• **To do**
Restate the opening lines of the material below word for word, stopping after the line that contains "vs = S.view_settings;".

• **Dataset excerpt**
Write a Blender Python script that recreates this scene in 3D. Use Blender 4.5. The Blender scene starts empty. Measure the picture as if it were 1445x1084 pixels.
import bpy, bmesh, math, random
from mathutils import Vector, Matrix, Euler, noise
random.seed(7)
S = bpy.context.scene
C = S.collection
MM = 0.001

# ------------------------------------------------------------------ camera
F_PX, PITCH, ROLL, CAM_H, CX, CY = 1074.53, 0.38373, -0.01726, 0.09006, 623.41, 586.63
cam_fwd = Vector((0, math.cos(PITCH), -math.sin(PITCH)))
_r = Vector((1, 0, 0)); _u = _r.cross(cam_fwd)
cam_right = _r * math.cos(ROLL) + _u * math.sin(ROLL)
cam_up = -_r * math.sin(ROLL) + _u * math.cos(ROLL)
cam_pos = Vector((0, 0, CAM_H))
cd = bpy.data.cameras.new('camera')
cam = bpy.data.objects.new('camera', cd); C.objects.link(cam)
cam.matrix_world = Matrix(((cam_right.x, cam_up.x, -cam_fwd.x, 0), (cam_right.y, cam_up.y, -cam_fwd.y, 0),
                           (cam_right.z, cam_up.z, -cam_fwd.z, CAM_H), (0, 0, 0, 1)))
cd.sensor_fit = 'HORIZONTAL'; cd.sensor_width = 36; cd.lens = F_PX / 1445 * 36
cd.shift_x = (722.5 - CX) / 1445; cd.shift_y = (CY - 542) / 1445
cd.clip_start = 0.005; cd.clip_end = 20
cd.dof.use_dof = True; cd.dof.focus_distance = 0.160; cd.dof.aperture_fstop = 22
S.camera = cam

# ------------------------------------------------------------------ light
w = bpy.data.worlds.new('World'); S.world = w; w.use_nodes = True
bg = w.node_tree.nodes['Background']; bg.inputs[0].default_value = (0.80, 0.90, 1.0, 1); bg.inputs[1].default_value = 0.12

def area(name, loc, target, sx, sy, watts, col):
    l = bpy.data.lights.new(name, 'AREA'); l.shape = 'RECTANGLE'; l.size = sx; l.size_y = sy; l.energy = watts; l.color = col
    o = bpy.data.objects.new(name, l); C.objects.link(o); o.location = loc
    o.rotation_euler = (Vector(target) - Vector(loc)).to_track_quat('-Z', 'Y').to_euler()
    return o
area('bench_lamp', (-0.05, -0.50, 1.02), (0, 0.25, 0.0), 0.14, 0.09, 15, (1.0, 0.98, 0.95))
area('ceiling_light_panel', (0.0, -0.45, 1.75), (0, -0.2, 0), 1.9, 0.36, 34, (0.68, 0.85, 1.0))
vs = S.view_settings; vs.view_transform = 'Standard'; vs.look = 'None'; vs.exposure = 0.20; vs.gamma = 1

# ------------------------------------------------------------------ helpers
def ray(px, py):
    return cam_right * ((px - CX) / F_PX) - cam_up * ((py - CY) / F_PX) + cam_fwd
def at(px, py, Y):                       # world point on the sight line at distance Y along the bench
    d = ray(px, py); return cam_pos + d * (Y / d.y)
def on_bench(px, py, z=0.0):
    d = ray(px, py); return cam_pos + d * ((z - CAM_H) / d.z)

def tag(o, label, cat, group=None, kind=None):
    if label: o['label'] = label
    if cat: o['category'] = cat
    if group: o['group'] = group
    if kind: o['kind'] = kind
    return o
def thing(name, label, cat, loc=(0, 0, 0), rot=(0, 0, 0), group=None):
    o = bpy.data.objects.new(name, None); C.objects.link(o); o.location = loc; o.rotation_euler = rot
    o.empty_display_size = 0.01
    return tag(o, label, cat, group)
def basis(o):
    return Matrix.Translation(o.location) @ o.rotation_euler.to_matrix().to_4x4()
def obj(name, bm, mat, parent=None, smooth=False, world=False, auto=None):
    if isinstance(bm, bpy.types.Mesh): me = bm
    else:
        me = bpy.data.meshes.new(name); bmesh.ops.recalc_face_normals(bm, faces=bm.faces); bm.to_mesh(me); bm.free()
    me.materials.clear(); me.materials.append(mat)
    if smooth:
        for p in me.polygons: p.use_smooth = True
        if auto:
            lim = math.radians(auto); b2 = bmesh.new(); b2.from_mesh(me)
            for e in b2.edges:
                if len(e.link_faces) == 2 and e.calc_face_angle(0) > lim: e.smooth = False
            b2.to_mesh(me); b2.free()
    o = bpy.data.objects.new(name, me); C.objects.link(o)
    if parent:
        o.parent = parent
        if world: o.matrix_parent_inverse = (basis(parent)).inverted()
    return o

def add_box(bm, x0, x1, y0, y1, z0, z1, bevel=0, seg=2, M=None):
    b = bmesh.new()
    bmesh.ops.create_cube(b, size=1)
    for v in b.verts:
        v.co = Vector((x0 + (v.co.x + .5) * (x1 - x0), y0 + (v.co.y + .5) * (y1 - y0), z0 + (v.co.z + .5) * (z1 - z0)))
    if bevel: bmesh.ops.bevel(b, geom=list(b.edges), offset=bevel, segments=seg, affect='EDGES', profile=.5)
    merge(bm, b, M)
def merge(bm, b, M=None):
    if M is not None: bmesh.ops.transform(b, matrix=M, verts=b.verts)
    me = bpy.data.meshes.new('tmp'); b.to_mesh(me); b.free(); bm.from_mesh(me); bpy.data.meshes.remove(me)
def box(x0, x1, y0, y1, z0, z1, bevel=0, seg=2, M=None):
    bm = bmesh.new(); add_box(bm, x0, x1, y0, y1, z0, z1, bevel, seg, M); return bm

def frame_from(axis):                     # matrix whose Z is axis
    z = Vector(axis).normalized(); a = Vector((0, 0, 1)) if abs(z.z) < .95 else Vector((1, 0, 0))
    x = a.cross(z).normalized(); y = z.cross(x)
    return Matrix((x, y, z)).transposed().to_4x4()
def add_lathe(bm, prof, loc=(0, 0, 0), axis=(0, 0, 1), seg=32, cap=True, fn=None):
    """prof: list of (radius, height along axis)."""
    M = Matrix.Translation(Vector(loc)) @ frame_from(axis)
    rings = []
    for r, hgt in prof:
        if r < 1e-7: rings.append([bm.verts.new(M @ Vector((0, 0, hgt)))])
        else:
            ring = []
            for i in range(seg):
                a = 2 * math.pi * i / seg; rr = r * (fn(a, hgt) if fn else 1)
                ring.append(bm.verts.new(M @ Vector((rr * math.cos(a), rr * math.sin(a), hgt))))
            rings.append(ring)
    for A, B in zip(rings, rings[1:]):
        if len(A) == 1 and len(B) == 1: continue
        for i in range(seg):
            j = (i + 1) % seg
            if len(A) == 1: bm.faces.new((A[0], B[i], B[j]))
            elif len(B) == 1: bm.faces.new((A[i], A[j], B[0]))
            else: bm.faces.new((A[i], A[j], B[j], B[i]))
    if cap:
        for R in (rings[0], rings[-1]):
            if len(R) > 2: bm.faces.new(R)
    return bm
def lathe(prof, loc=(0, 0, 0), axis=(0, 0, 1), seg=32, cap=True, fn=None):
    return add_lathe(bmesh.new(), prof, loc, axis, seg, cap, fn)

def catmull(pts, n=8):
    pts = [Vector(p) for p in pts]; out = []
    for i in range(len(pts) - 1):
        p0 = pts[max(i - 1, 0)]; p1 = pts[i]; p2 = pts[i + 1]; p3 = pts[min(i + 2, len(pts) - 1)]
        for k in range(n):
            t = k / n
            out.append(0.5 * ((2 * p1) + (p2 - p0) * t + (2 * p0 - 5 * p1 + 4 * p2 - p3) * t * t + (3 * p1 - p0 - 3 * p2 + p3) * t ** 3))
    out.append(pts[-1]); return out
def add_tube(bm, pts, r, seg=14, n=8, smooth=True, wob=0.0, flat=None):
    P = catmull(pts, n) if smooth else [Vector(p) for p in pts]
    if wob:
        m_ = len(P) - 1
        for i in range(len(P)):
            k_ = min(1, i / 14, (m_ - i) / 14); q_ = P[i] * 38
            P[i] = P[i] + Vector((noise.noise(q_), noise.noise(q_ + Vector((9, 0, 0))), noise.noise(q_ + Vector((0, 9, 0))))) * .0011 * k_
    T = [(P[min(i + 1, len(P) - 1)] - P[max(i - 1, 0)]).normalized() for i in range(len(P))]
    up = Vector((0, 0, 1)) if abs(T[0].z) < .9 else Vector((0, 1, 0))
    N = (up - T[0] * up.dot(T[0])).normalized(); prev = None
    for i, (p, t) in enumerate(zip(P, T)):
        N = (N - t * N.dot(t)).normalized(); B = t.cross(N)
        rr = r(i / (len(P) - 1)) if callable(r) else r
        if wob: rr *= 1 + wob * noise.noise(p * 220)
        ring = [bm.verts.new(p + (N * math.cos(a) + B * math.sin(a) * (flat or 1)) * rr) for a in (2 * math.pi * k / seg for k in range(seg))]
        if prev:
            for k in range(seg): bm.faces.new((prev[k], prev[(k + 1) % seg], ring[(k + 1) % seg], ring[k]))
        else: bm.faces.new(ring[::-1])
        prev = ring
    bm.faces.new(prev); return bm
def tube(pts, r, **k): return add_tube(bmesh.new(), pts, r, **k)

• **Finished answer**
Write a Blender Python script that recreates this scene in 3D. Use Blender 4.5. The Blender scene starts empty. Measure the picture as if it were 1445x1084 pixels.
import bpy, bmesh, math, random
from mathutils import Vector, Matrix, Euler, noise
random.seed(7)
S = bpy.context.scene
C = S.collection
MM = 0.001

# ------------------------------------------------------------------ camera
F_PX, PITCH, ROLL, CAM_H, CX, CY = 1074.53, 0.38373, -0.01726, 0.09006, 623.41, 586.63
cam_fwd = Vector((0, math.cos(PITCH), -math.sin(PITCH)))
_r = Vector((1, 0, 0)); _u = _r.cross(cam_fwd)
cam_right = _r * math.cos(ROLL) + _u * math.sin(ROLL)
cam_up = -_r * math.sin(ROLL) + _u * math.cos(ROLL)
cam_pos = Vector((0, 0, CAM_H))
cd = bpy.data.cameras.new('camera')
cam = bpy.data.objects.new('camera', cd); C.objects.link(cam)
cam.matrix_world = Matrix(((cam_right.x, cam_up.x, -cam_fwd.x, 0), (cam_right.y, cam_up.y, -cam_fwd.y, 0),
                           (cam_right.z, cam_up.z, -cam_fwd.z, CAM_H), (0, 0, 0, 1)))
cd.sensor_fit = 'HORIZONTAL'; cd.sensor_width = 36; cd.lens = F_PX / 1445 * 36
cd.shift_x = (722.5 - CX) / 1445; cd.shift_y = (CY - 542) / 1445
cd.clip_start = 0.005; cd.clip_end = 20
cd.dof.use_dof = True; cd.dof.focus_distance = 0.160; cd.dof.aperture_fstop = 22
S.camera = cam

# ------------------------------------------------------------------ light
w = bpy.data.worlds.new('World'); S.world = w; w.use_nodes = True
bg = w.node_tree.nodes['Background']; bg.inputs[0].default_value = (0.80, 0.90, 1.0, 1); bg.inputs[1].default_value = 0.12

def area(name, loc, target, sx, sy, watts, col):
    l = bpy.data.lights.new(name, 'AREA'); l.shape = 'RECTANGLE'; l.size = sx; l.size_y = sy; l.energy = watts; l.color = col
    o = bpy.data.objects.new(name, l); C.objects.link(o); o.location = loc
    o.rotation_euler = (Vector(target) - Vector(loc)).to_track_quat('-Z', 'Y').to_euler()
    return o
area('bench_lamp', (-0.05, -0.50, 1.02), (0, 0.25, 0.0), 0.14, 0.09, 15, (1.0, 0.98, 0.95))
area('ceiling_light_panel', (0.0, -0.45, 1.75), (0, -0.2, 0), 1.9, 0.36, 34, (0.68, 0.85, 1.0))
vs = S.view_settings; vs.view_transform = 'Standard'; vs.look = 'None'; vs.exposure = 0.20; vs.gamma = 1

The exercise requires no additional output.